Links to previous sections of book are found at the end of each section.

Thus, for gifts of property of $5,000 or more, all of this documentation is required: Charity receipt with gift date, location, and description and quid pro quo statement, donor records of gift, charity, date, location, fair market value (and basis if relevant), IRS Form 8283, and a summary of a qualified appraisal attached to the tax return.  If any item is absent, no deduction is allowed.

The highest level of documentation is reserved for gifts of property over $500,000 or gifts of artwork over $20,000.  As before, publicly traded securities are exempted from the appraisal requirement because their valuation is relatively simple.  Note that these are the gifts with the greatest potential for abuse.  Gifts of property over $500,000 may be subject to a variety of interpretations of fair market value.  And, given their value, such differences of opinion can have a dramatic difference on the payment of taxes.  Thus, these large gifts warrant the most careful scrutiny by the IRS.
Because these types of gifts will be subject to the highest level of scrutiny, it makes sense that the entire qualified appraisal must be included with the tax return.  Not only are very large property gifts included (over $500,000) in this highest documentation level, but even moderately size gifts of art are also included (over $20,000).  This reflects the challenges in the valuation of artwork and the consequent opportunities for abuse.  Remember that for some taxpayers combining both state and federal income taxes can make deductions worth $.50 on the dollar.  Thus, if a valuation were made that was more than twice what the donor could actually sell the property for, it becomes more profitable to give rather than sell the property.  This potential for over-valuation is much more likely with property, such as artwork, where intrinsic value is difficult to define.
As a reminder, appraisals are not required for gifts of publicly traded securities, regardless of the size of the gift.  Thus, a donor could deduct a $10 million gift of Microsoft shares with no appraisal.

Finally, there are de minimis exceptions to the normal rules for quid pro quo gifts.  A quid pro quo gift is one where the donor makes a gift, but also receives something of value in return for the gift.  Typically, these scenarios require both that the charity report the value of the item given to the donor and also that the donor reduce his or her deduction by the value of the item received from the charity.  Although the charity is not a qualified appraiser, it is required to make a “good faith estimate” of the value of the item.  IRS regulations indicate, “The organization may use any reasonable methodology in making a good faith estimate, provided it applies the methodology in good faith.”

However, if the gift was $75 or less, the charity is not required to report the quid pro quo part of the transaction (i.e., they do not have to report the cost or value of the item given to the donor).  The rule applies only to the charity’s reporting requirement.

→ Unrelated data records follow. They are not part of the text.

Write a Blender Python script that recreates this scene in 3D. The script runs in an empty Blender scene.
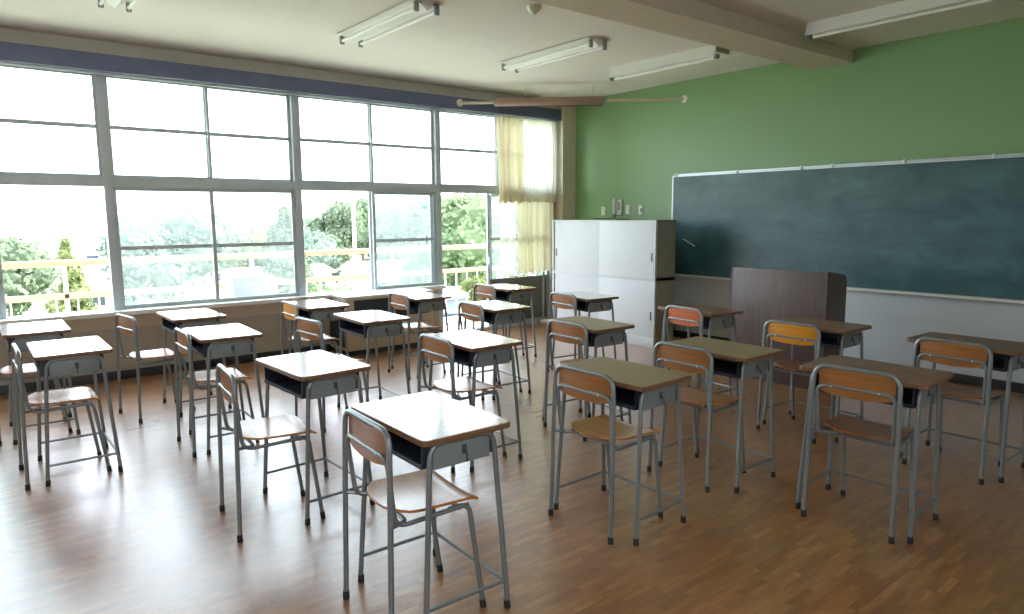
import bpy, bmesh, math, random
from mathutils import Vector, Matrix
random.seed(7)
SC = bpy.context.scene
COL = SC.collection
R = math.radians
PI = math.pi

# ------------------------------------------------------------------ materials
def lin(c):
    return tuple(((v/255.0)/12.92 if v <= 10 else (((v/255.0)+0.055)/1.055)**2.4) for v in c) + (1.0,)

class NT:
    def __init__(self, name):
        self.m = bpy.data.materials.new(name); self.m.use_nodes = True
        self.t = self.m.node_tree; self.t.nodes.clear()
        self.out = self.t.nodes.new('ShaderNodeOutputMaterial')
    def n(self, ty, **kw):
        x = self.t.nodes.new(ty)
        for k, v in kw.items():
            if k[0] == '_': setattr(x, k[1:], v)
            else:
                key = int(k[1:]) if k[0] == 'i' and k[1:].isdigit() else k.replace('__', ' ')
                x.inputs[key].default_value = v
        return x
    def l(self, a, b): self.t.links.new(a, b)
    def coords(self, scale=(1, 1, 1), rot=(0, 0, 0), space='Object'):
        tc = self.n('ShaderNodeTexCoord'); mp = self.n('ShaderNodeMapping')
        mp.inputs['Scale'].default_value = scale; mp.inputs['Rotation'].default_value = rot
        self.l(tc.outputs[space], mp.inputs['Vector']); return mp.outputs['Vector']

def mat(name, col, rough=0.6, metal=0.0, spec=0.5, var=0.06, nscale=8.0, bump=0.0, bscale=60.0, stretch=(1, 1, 1), coat=0.0, col2=None, rvar=0.0, space='Object'):
    k = NT(name)
    p = k.n('ShaderNodeBsdfPrincipled', Roughness=rough, Metallic=metal)
    p.inputs['Specular IOR Level'].default_value = spec
    p.inputs['Coat Weight'].default_value = coat
    p.inputs['Coat Roughness'].default_value = 0.12
    v = k.coords(stretch, space=space)
    no = k.n('ShaderNodeTexNoise', Scale=nscale, Detail=4.0, Roughness=0.6)
    k.l(v, no.inputs['Vector'])
    ra = k.n('ShaderNodeValToRGB')
    c = lin(col); 
    if col2 is None:
        a = tuple(max(0, x*(1-var)) for x in c[:3])+(1,); b = tuple(min(1, x*(1+var)) for x in c[:3])+(1,)
    else:
        a = c; b = lin(col2)
    ra.color_ramp.elements[0].color = a; ra.color_ramp.elements[1].color = b
    ra.color_ramp.elements[0].position = 0.3; ra.color_ramp.elements[1].position = 0.7
    k.l(no.outputs['Fac'], ra.inputs['Fac']); k.l(ra.outputs['Color'], p.inputs['Base Color'])
    if rvar:
        mr = k.n('ShaderNodeMapRange'); mr.inputs['To Min'].default_value = rough-rvar; mr.inputs['To Max'].default_value = rough+rvar
        k.l(no.outputs['Fac'], mr.inputs['Value']); k.l(mr.outputs['Result'], p.inputs['Roughness'])
    if bump:
        n2 = k.n('ShaderNodeTexNoise', Scale=bscale, Detail=3.0); k.l(v, n2.inputs['Vector'])
        b = k.n('ShaderNodeBump', Strength=bump, Distance=0.01); k.l(n2.outputs['Fac'], b.inputs['Height']); k.l(b.outputs['Normal'], p.inputs['Normal'])
    k.l(p.outputs['BSDF'], k.out.inputs['Surface'])
    return k.m

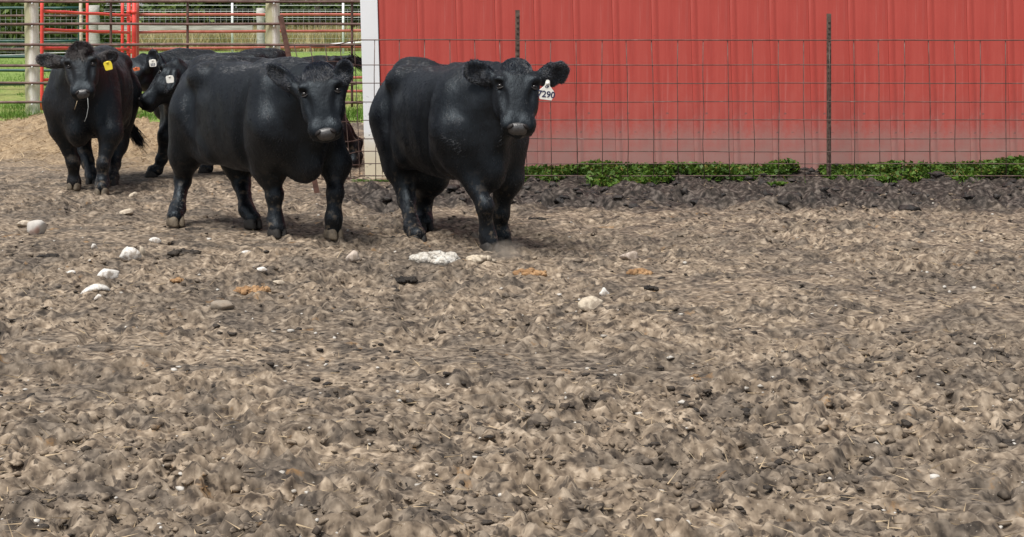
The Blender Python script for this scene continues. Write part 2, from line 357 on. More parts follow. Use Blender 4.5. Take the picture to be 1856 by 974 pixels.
# ------------------------------------------------------------------ stones and dung, one by one
def stone(name, px, py, wpx, hpx, m, label, cat='stone', seed=0, flat=None, peak=0, rough=.10, rz=0, group=None):
    """px, py: middle of the stone's foot line; wpx, hpx: its width and height as seen"""
    g = G(px, py); sc = g[1] / F_PX
    V, Fc = ICO3; r = np.random.default_rng(seed + int(px))
    q = V * 1.0
    for i in range(5):
        dvec = r.normal(size=3); dvec /= np.linalg.norm(dvec); fr = r.uniform(1.2, 3.2)
        q = q * (1 + rough * r.uniform(.5, 1) * np.sin(fr * (V @ dvec) * 2 + r.uniform(0, 6)))[:, None]
    if peak: q[:, :2] *= (1 - peak * np.clip((q[:, 2:3] + .3) / 1.3, 0, 1))
    for i in range(11):
        dvec = r.normal(size=3); dvec /= np.linalg.norm(dvec); q = q - dvec * np.maximum(q @ dvec - r.uniform(.5, .8), 0)[:, None] * .85
    q = q * (1 + .035 * fbm(V[:, 0] * 4 + V[:, 2] * 3 + seed, V[:, 1] * 4 - V[:, 2] * 2, 5, 3))[:, None]
    lo, hi = q.min(0), q.max(0); q = (q - (lo + hi) / 2) / (hi - lo)
    w = wpx * sc; h = hpx * sc * 1.02
    dep = w * (.75 if flat is None else flat)
    q = q * np.array([w, dep, h * 1.3])
    z = float(height(g[0], g[1])); lift = h * .37
    o = link(name, mesh(name, q, Fc, True), m, loc=(g[0], g[1] + dep * .3, z + lift), rot=(0, 0, rz))
    return tag(o, label, cat, group)
m_white = simple('white limestone', [(.3, (.48, .45, .40)), (.5, (.66, .64, .60)), (.7, (.78, .76, .73))], 5, .8, .5, .02, 25, soil=11)
m_round = NB('round granite'); _c = m_round.ramp(m_round.noise(9, 4), [(.3, (.40, .37, .33)), (.7, (.60, .57, .53))])
_c = m_round.mix(m_round.ramp(m_round.noise(4.1, 2), [(.60, 0.), (.66, .8)]), _c, (.35, .19, .14)); m_round.bump(m_round.noise(40), .3); m_round = m_round.out(_c, .8)
m_pink = simple('pinkish stone', [(.3, (.46, .38, .32)), (.7, (.62, .53, .46))], 7, .8, .4, .01, 30, soil=11)
m_tan = simple('tan stone', [(.3, (.42, .35, .26)), (.7, (.66, .58, .46))], 9, .8, .5, .01, 30, soil=11)
m_grey = simple('muddy grey stone', [(.3, (.20, .165, .13)), (.7, (.36, .31, .25))], 9, .85, .5, .01, 30, soil=9)
m_crumb = simple('crumbling white plaster', [(.34, (.13, .105, .085)), (.47, (.50, .46, .40)), (.72, (.76, .74, .69))], 14, .9, 1, .03, 30)
m_or = simple('orange brown dung', [(.3, (.16, .085, .04)), (.55, (.36, .21, .10)), (.8, (.52, .34, .19))], 12, .85, .9, .02, 45)
m_bl = simple('black dung', [(.3, (.008, .007, .007)), (.7, (.035, .027, .02))], 20, .8, .9, .02, 50)
STONES = [
 (65, 430, 35, 25, m_round, 'round grey stone with a rusty spot, biggest at far left', 0, .8, 0, .05),
 (44, 415, 28, 11, m_tan, 'flat tan stone just behind the round grey stone', 1, .7, 0, .06),
 (236, 478, 42, 25, m_white, 'peaked white rock like a small pyramid', 2, .6, .62, .10),
 (258, 472, 11, 17, m_tan, 'small upright tan chip beside the peaked white rock', 3, .8, .3, .08),
 (195, 505, 41, 16, m_white, 'smooth flat white stone above the shell shaped stone', 4, .6, 0, .05),
 (163, 541, 28, 8, m_white, 'white chip under the front of the shell shaped stone', 5, .6, 0, .1),
 (177, 551, 15, 9, m_white, 'small white pebble lowest in the photo at the left', 6, .9, 0, .05),
 (129, 505, 16, 8, m_white, 'small white pebble left of the smooth flat white stone', 7, .8, 0, .05),
 (171, 460, 12, 9, m_white, 'tiny round white pebble left of the peaked rock', 8, .9, 0, .05),
 (281, 448, 23, 10, m_white, 'white chip behind and right of the peaked white rock', 9, .6, .2, .12),
 (449, 463, 24, 6, m_white, 'thin white sliver lying flat before the middle cow', 10, .5, 0, .06),
 (475, 494, 20, 10, m_white, 'small white stone in the middle foreground above the orange dung', 11, .8, .2, .06),
 (640, 481, 27, 19, m_pink, 'pale pink wedge shaped stone between the two front cows', 12, .8, .3, .08),
 (1141, 467, 35, 13, m_pink, 'flat oval pinkish stone on open mud right of the cow', 14, .7, 0, .05),
 (1072, 556, 47, 26, m_tan, 'large smooth tan stone in the right foreground', 15, .8, .1, .07),
 (1097, 526, 20, 15, m_white, 'crumpled white chip just above the large tan stone', 16, .8, .2, .16),
 (1124, 336, 18, 9, m_white, 'white stone on the mud bank under the weeds', 17, .8, 0, .08),
 (403, 562, 44, 19, m_grey, 'muddy grey stone half sunk in the centre foreground'
, 18, .8, 0, .10),
 (505, 515, 22, 7, m_tan, 'small grey tan stone right of the orange dung', 19, .7, 0, .08),
 (228, 396, 26, 10, m_tan, 'pale flat stone lying behind the peaked white rock', 20, .8, 0, .07),
 (241, 362, 17, 10, m_tan, 'pale stone near the left cow front hooves', 21, .8, 0, .07)]
for (px, py, w, h, m, lab, sd_, fl, pk, ro) in STONES:
    stone('stone', px, py, w, h, m, lab, 'stone', sd_, fl, pk, ro, group='stones on the mud')
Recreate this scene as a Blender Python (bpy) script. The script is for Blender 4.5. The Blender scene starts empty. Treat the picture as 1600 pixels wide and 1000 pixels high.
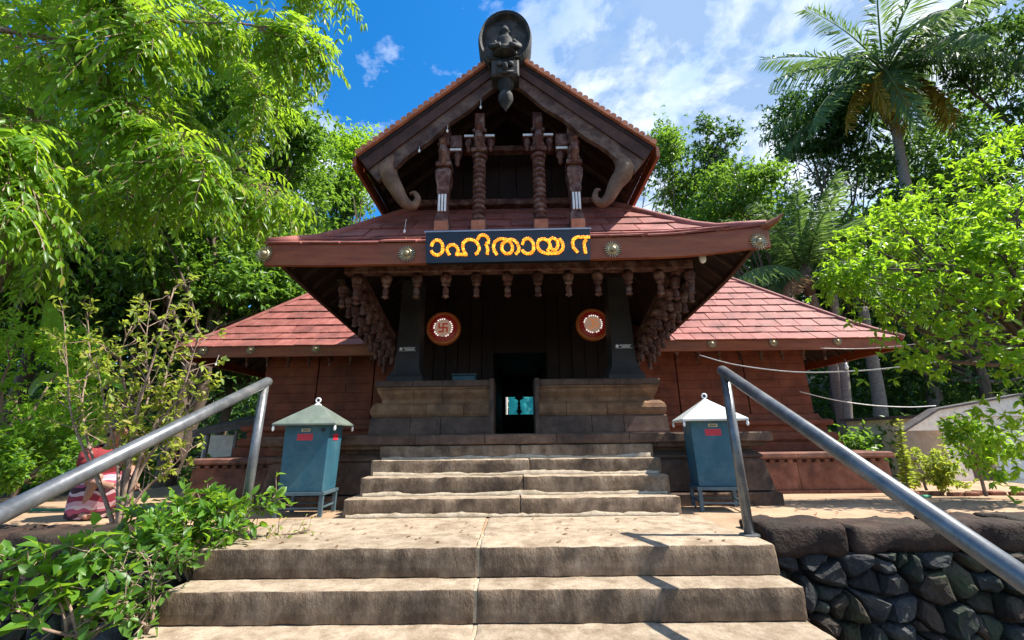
import bpy, bmesh, math, random
import numpy as np
from mathutils import Vector, Matrix, noise

R = math.radians
random.seed(7)
rng = np.random.default_rng(11)
scene = bpy.context.scene
COL = scene.collection

# ------------------------------------------------------------------ camera
EYE = Vector((0.0, 0.0, 0.67))
FPX = 640.0                      # focal length in pixels of a 1600 px wide frame
PITCH, YAW, ROLL = R(16.0), 0.0094, 0.0115
_Rt = Vector((math.cos(YAW), math.sin(YAW), 0))
_Fh = Vector((-math.sin(YAW), math.cos(YAW), 0))
_Z = Vector((0, 0, 1))
_F = _Fh * math.cos(PITCH) + _Z * math.sin(PITCH)
_U = -_Fh * math.sin(PITCH) + _Z * math.cos(PITCH)
_R2 = _Rt * math.cos(ROLL) - _U * math.sin(ROLL)
_U2 = _U * math.cos(ROLL) + _Rt * math.sin(ROLL)
cam_data = bpy.data.cameras.new('camera')
cam_data.sensor_width = 36.0
cam_data.lens = FPX / 1600.0 * 36.0
cam_data.clip_start = 0.05
cam_data.clip_end = 1500.0
cam = bpy.data.objects.new('camera', cam_data)
COL.objects.link(cam)
cam.matrix_world = Matrix((
    (_R2.x, _U2.x, -_F.x, EYE.x),
    (_R2.y, _U2.y, -_F.y, EYE.y),
    (_R2.z, _U2.z, -_F.z, EYE.z),
    (0, 0, 0, 1)))
scene.camera = cam


def at(px, py, y):
    """world point at depth y seen at photograph pixel (px, py)"""
    d = _R2 * (px - 800.0) + _U2 * (500.0 - py) + _F * FPX
    t = (y - EYE.y) / d.y
    return EYE + d * t


# ------------------------------------------------------------------ light
SUN_DIR = Vector((0.72, -0.05, 1.0)).normalized()      # towards the sun
SUN_STRENGTH = 5.0
SKY_STRENGTH = 0.115
EXPOSURE = 1.12
world = bpy.data.worlds.new('World')
scene.world = world
world.use_nodes = True
wn, wl = world.node_tree.nodes, world.node_tree.links
wn.clear()
w_out = wn.new('ShaderNodeOutputWorld')
w_bg = wn.new('ShaderNodeBackground')
w_bg.inputs['Strength'].default_value = SKY_STRENGTH
w_sky = wn.new('ShaderNodeTexSky')
w_sky.sky_type = 'NISHITA'
w_sky.sun_disc = False
w_sky.sun_elevation = math.asin(SUN_DIR.z)
w_sky.sun_rotation = math.atan2(SUN_DIR.x, SUN_DIR.y)
w_sky.air_density = 1.0
w_sky.dust_density = 0.3
w_sky.ozone_density = 2.5
w_hsv = wn.new('ShaderNodeHueSaturation')
w_hsv.inputs['Saturation'].default_value = 1.4
w_hsv.inputs['Value'].default_value = 1.15
wl.new(w_sky.outputs[0], w_hsv.inputs['Color'])


def wmath(op, a, b=None, c=None, clamp=False):
    n = wn.new('ShaderNodeMath')
    n.operation = op
    n.use_clamp = clamp
    for k, v in enumerate((a, b, c)):
        if v is None:
            continue
        if isinstance(v, (int, float)):
            n.inputs[k].default_value = v
        else:
            wl.new(v, n.inputs[k])
    return n.outputs[0]


# clouds: a flat layer far overhead, seen along each direction
w_tc = wn.new('ShaderNodeTexCoord')
w_sep = wn.new('ShaderNodeSeparateXYZ')
wl.new(w_tc.outputs['Generated'], w_sep.inputs[0])
w_h = wmath('ADD', wmath('MAXIMUM', w_sep.outputs[2], 0.0), 0.22)
w_cx = wmath('DIVIDE', w_sep.outputs[0], w_h)
w_cy = wmath('DIVIDE', w_sep.outputs[1], w_h)
w_cmb = wn.new('ShaderNodeCombineXYZ')
wl.new(w_cx, w_cmb.inputs[0])
wl.new(w_cy, w_cmb.inputs[1])
w_cmb.inputs[2].default_value = 3.1


def wnoise(scale, detail, rough, off):
    m = wn.new('ShaderNodeMapping')
    m.inputs['Location'].default_value = off
    wl.new(w_cmb.outputs[0], m.inputs[0])
    n = wn.new('ShaderNodeTexNoise')
    n.inputs['Scale'].default_value = scale
    n.inputs['Detail'].default_value = detail
    n.inputs['Roughness'].default_value = rough
    n.inputs['Distortion'].default_value = 0.25
    wl.new(m.outputs[0], n.inputs['Vector'])
    return n.outputs['Fac']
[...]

The donor must still reduce his or her deduction by the value of the item received in exchange for the gift.  The donor can ignore the value of the item received by the charity in exchange for the gift only when one of two de minimis exceptions applies to the donor.  First, the donor can ignore the value of the item received in exchange for the donation if its value does not exceed 2% of the value of the donation.  This exception does not apply to items received that are worth more than $104.  (Note that this $104 level is a 2015 inflation-adjusted number that changes every year.)  Second, the donor need not consider the value of the item received in exchange for a gift if the cost of the item to the charity was equal to or less than $10.50 so long as the gift made in order to receive the item was at least $52.50.  (As before, these are 2015 numbers that are adjusted annually for inflation.) These de minimis rules are intended to reduce reporting hassles for items of an inconsequential amount.

Although admittedly among some of the least interesting rules related to charitable gift planning, these documentation rules are nonetheless important.  The penalties for violating the rules can be severe and typically there is no opportunity to correct documentation errors after a deduction has been erroneously taken.